[start]

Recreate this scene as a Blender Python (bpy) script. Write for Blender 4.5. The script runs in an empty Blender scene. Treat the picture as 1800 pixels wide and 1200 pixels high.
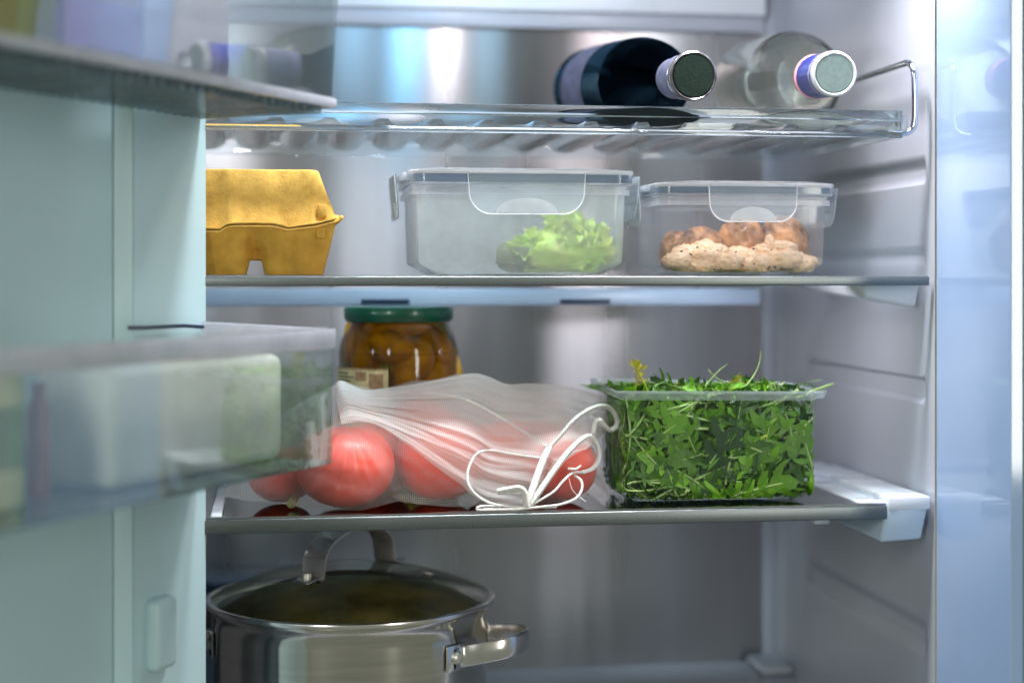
import bpy, bmesh, math, random
import numpy as np
from mathutils import Vector, Matrix, noise
R = math.radians
PI = math.pi
random.seed(7)
scene = bpy.context.scene
col = scene.collection

# ------------------------------------------------------------ camera
F = 2860.0; D = 1.43; YAW = R(8.4); HZ = 483.0
cam_d = bpy.data.cameras.new('camera')
cam = bpy.data.objects.new('camera', cam_d); col.objects.link(cam)
cam.location = (0, -D, 0); cam.rotation_euler = (R(90), 0, -YAW)
cam_d.sensor_width = 36; cam_d.lens = 36 * F / 1800
cam_d.shift_y = -(600 - HZ) / 1800
cam_d.clip_start = 0.05; cam_d.clip_end = 50
cam_d.dof.use_dof = True
cam_d.dof.focus_distance = 1.455
cam_d.dof.aperture_fstop = 2.1
scene.camera = cam

def P(px, py, y):
    """point of the depth plane y seen at pixel px, py of the 1800 x 1200 photograph"""
    t = (px - 900) / F; dy = y + D
    dx = dy * (math.sin(YAW) + t * math.cos(YAW)) / (math.cos(YAW) - t * math.sin(YAW))
    zc = dx * math.sin(YAW) + dy * math.cos(YAW)
    return Vector((dx, y, (HZ - py) * zc / F))

# ------------------------------------------------------------ world and light
w = bpy.data.worlds.new('World'); scene.world = w; w.use_nodes = True
w.node_tree.nodes['Background'].inputs[0].default_value = (0.74, 0.80, 0.66, 1)
w.node_tree.nodes['Background'].inputs[1].default_value = 0.22

def area(name, loc, target, sx, sy, power, colr, spread=None):
    l = bpy.data.lights.new(name, 'AREA'); l.shape = 'RECTANGLE'; l.size = sx; l.size_y = sy
    l.energy = power; l.color = colr
    if spread: l.spread = R(spread)
    o = bpy.data.objects.new(name, l); col.objects.link(o)
    o.location = loc
    o.rotation_euler = (Vector(target) - Vector(loc)).to_track_quat('-Z', 'Y').to_euler()
    return o
area('window_light', (-1.5, -3.2, 0.9), (0.25, 0.1, -0.1), 0.5, 1.8, 38, (0.97, 1.0, 0.95))
area('window_light', (1.9, -2.9, 0.35), (0.1, 0.1, -0.25), 0.34, 1.8, 20, (1.0, 0.98, 0.90))
area('ceiling_lamp', (0.155, -0.06, 0.46), (0.2, 0.06, -0.2), 0.13, 0.06, 1.8, (0.88, 0.94, 1.0), 105)
area('ceiling_lamp', (0.43, -0.06, 0.46), (0.38, 0.06, -0.2), 0.11, 0.06, 1.9, (1.0, 0.94, 0.97), 105)
area('side_lamp_and_fill', (-0.105, -0.010, 0.16), (0.35, 0.10, 0.0), 0.05, 0.40, 3.2, (0.97, 0.97, 1.0))  # unseen strip behind the door, added to light the food from the left
def led(px, wx, colr, e):
    x = P(px, 0, 2 * 0.48 - 0.20).x
    area('rear_lamp', (x, 0.20, 0.345), (x, 0.48, 0.22), wx, 0.07, e, colr)
led(715, 0.035, (0.22, 0.62, 1.0), 0.16)
led(620, 0.05, (0.30, 0.66, 1.0), 0.07)
led(785, 0.030, (0.95, 0.92, 1.0), 0.14)
led(860, 0.025, (0.3, 0.70, 1.0), 0.04)
led(1060, 0.060, (1.0, 0.85, 0.90), 0.10)
area('side_lamp_and_fill', (0.57, -0.06, 0.33), (0.56, 0.12, 0.0), 0.03, 0.10, 0.5, (0.93, 0.95, 1.0))
area('side_lamp_and_fill', (0.45, 0.10, -0.012), (0.50, 0.20, -0.2), 0.12, 0.02, 0.22, (0.95, 0.92, 1.0))  # light under the middle shelf with no fitting, aimed down at the lower one

scene.view_settings.view_transform = 'Standard'
scene.view_settings.look = 'None'
scene.view_settings.exposure = 0.38
scene.view_settings.gamma = 1
scene.render.engine = 'CYCLES'
cy = scene.cycles
cy.max_bounces = 14; cy.transparent_max_bounces = 32; cy.transmission_bounces = 12
cy.glossy_bounces = 5; cy.diffuse_bounces = 4
cy.caustics_reflective = False; cy.caustics_refractive = False
cy.use_denoising = True
cy.sample_clamp_indirect = 4

# ------------------------------------------------------------ materials
MATS = {}
def mat(name):
    m = bpy.data.materials.new(name); m.use_nodes = True
    nt = m.node_tree; nt.nodes.clear()
    out = nt.nodes.new('ShaderNodeOutputMaterial')
    MATS[name] = m
    return m, nt, out
def nd(nt, t, **kw):
    n = nt.nodes.new('ShaderNode' + t)
    for k, v in kw.items():
        if k in n.inputs: n.inputs[k].default_value = v
        else: setattr(n, k, v)
    return n
def L(nt, a, b): nt.links.new(a, b)
def rgba(c): return (c[0], c[1], c[2], 1)
def principled(name, colr, rough=0.4, metal=0.0, var=0.06, scale=60, bump=0.0, bscale=200, aniso=0.0, stretch=(1, 1, 1), sub=0.0, rvar=0.1, col2=None, coat=0.0, spec=0.5):
    m, nt, out = mat(name)
    p = nd(nt, 'BsdfPrincipled')
    p.inputs['Metallic'].default_value = metal
    p.inputs['Anisotropic'].default_value = aniso
    p.inputs['Coat Weight'].default_value = coat
    p.inputs['Specular IOR Level'].default_value = spec
    tc = nd(nt, 'TexCoord'); mp = nd(nt, 'Mapping'); mp.inputs['Scale'].default_value = stretch
    L(nt, tc.outputs['Object'], mp.inputs[0])
    n1 = nd(nt, 'TexNoise'); n1.inputs['Scale'].default_value = scale; n1.inputs['Detail'].default_value = 4
    L(nt, mp.outputs[0], n1.inputs['Vector'])
    mx = nd(nt, 'Mix', data_type='RGBA')
    c2 = col2 or tuple(max(0, c * (1 - 3 * var)) for c in colr)
    mx.inputs[6].default_value = rgba(c2); mx.inputs[7].default_value = rgba(tuple(min(1, c * (1 + var)) for c in colr))
    cr = nd(nt, 'MapRange'); cr.inputs[1].default_value = 0.3; cr.inputs[2].default_value = 0.7
    L(nt, n1.outputs['Fac'], cr.inputs[0]); L(nt, cr.outputs[0], mx.inputs[0])
    L(nt, mx.outputs[2], p.inputs['Base Color'])
    rr = nd(nt, 'MapRange'); rr.inputs[3].default_value = rough * (1 - rvar); rr.inputs[4].default_value = rough * (1 + rvar)
    L(nt, n1.outputs['Fac'], rr.inputs[0]); L(nt, rr.outputs[0], p.inputs['Roughness'])
    if sub: p.inputs['Subsurface Weight'].default_value = sub; p.inputs['Subsurface Radius'].default_value = (0.01, 0.004, 0.002)
    if bump:
        n2 = nd(nt, 'TexNoise'); n2.inputs['Scale'].default_value = bscale; n2.inputs['Detail'].default_value = 3
        L(nt, mp.outputs[0], n2.inputs['Vector'])
        b = nd(nt, 'Bump'); b.inputs['Strength'].default_value = bump; b.inputs['Distance'].default_value = 0.001
        L(nt, n2.outputs['Fac'], b.inputs['Height']); L(nt, b.outputs[0], p.inputs['Normal'])
    if aniso:
        tg = nd(nt, 'Tangent', direction_type='RADIAL', axis='Z'); L(nt, tg.outputs[0], p.inputs['Tangent'])
        p.inputs['Anisotropic Rotation'].default_value = 0.25
    L(nt, p.outputs[0], out.inputs[0])
    return m
def clear(name, tint=(0.97, 0.985, 0.98), frost=0.0, fcol=(0.9, 0.93, 0.95), rough=0.03, ior=1.45, transl=0.4, bump=0.0, bscale=40, gmul=1.0, spot=0):
    """thin clear or frosted plastic / glass: transparency + fresnel gloss + a little white scatter"""
    m, nt, out = mat(name)
    tr = nd(nt, 'BsdfTransparent'); tr.inputs[0].default_value = rgba(tint)
    gl = nd(nt, 'BsdfGlossy'); gl.inputs['Roughness'].default_value = rough
    # Schlick fresnel, the same from both sides of a thin sheet
    fr = nd(nt, 'LayerWeight'); fr.inputs[0].default_value = 0.5
    pw = nd(nt, 'Math', operation='POWER'); pw.inputs[1].default_value = 4.2; L(nt, fr.outputs['Facing'], pw.inputs[0])
    f0 = ((ior - 1) / (ior + 1)) ** 2
    mu = nd(nt, 'Math', operation='MULTIPLY_ADD', use_clamp=True); mu.inputs[1].default_value = (1 - f0) * gmul; mu.inputs[2].default_value = f0 * gmul
    L(nt, pw.outputs[0], mu.inputs[0]); fo = mu.outputs[0]
    base = tr.outputs[0]
    if frost > 0:
        df = nd(nt, 'BsdfDiffuse'); df.inputs[0].default_value = rgba(fcol)
        ts = nd(nt, 'BsdfTranslucent'); ts.inputs[0].default_value = rgba(fcol)
        m1 = nd(nt, 'MixShader'); m1.inputs[0].default_value = transl
        L(nt, df.outputs[0], m1.inputs[1]); L(nt, ts.outputs[0], m1.inputs[2])
        m2 = nd(nt, 'MixShader')
        tc = nd(nt, 'TexCoord'); n1 = nd(nt, 'TexNoise'); n1.inputs['Scale'].default_value = 25; n1.inputs['Detail'].default_value = 5
        L(nt, tc.outputs['Object'], n1.inputs['Vector'])
        rr = nd(nt, 'MapRange'); rr.inputs[1].default_value = .3; rr.inputs[2].default_value = .7
        rr.inputs[3].default_value = frost * 0.75; rr.inputs[4].default_value = frost * 1.2
        L(nt, n1.outputs['Fac'], rr.inputs[0])
        L(nt, rr.outputs[0], m2.inputs[0])
        L(nt, tr.outputs[0], m2.inputs[1]); L(nt, m1.outputs[0], m2.inputs[2])
        base = m2.outputs[0]
    m3 = nd(nt, 'MixShader'); L(nt, fo, m3.inputs[0]); L(nt, base, m3.inputs[1]); L(nt, gl.outputs[0], m3.inputs[2])
    if bump:
        tc = nd(nt, 'TexCoord'); n2 = nd(nt, 'TexNoise'); n2.inputs['Scale'].default_value = bscale; n2.inputs['Detail'].default_value = 2
        L(nt, tc.outputs['Object'], n2.inputs['Vector'])
        b = nd(nt, 'Bump'); b.inputs['Strength'].default_value = bump; b.inputs['Distance'].default_value = 0.002
        L(nt, n2.outputs['Fac'], b.inputs['Height']); L(nt, b.outputs[0], gl.inputs['Normal']); L(nt, b.outputs[0], fr.inputs['Normal'])
    L(nt, m3.outputs[0], out.inputs[0])
    return m
def glass(name, colr, rough=0.0, ior=1.45, bump=0.0, bscale=60):
    m, nt, out = mat(name)
    g = nd(nt, 'BsdfGlass'); g.inputs[0].default_value = rgba(colr); g.inputs['Roughness'].default_value = rough; g.inputs['IOR'].default_value = ior
    if bump:
        tc = nd(nt, 'TexCoord'); n2 = nd(nt, 'TexNoise'); n2.inputs['Scale'].default_value = bscale
        L(nt, tc.outputs['Object'], n2.inputs['Vector'])
        b = nd(nt, 'Bump'); b.inputs['Strength'].default_value = bump; b.inputs['Distance'].default_value = 0.001
        L(nt, n2.outputs['Fac'], b.inputs['Height']); L(nt, b.outputs[0], g.inputs['Normal'])
    L(nt, g.outputs[0], out.inputs[0]); return m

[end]

Your goal →
Begin at the top of the material above and output each line exactly, stopping after the line that holds "col = scene.collection". Leave out pictures.

Task result →
Recreate this scene as a Blender Python (bpy) script. Write for Blender 4.5. The script runs in an empty Blender scene. Treat the picture as 1800 pixels wide and 1200 pixels high.
import bpy, bmesh, math, random
import numpy as np
from mathutils import Vector, Matrix, noise
R = math.radians
PI = math.pi
random.seed(7)
scene = bpy.context.scene
col = scene.collection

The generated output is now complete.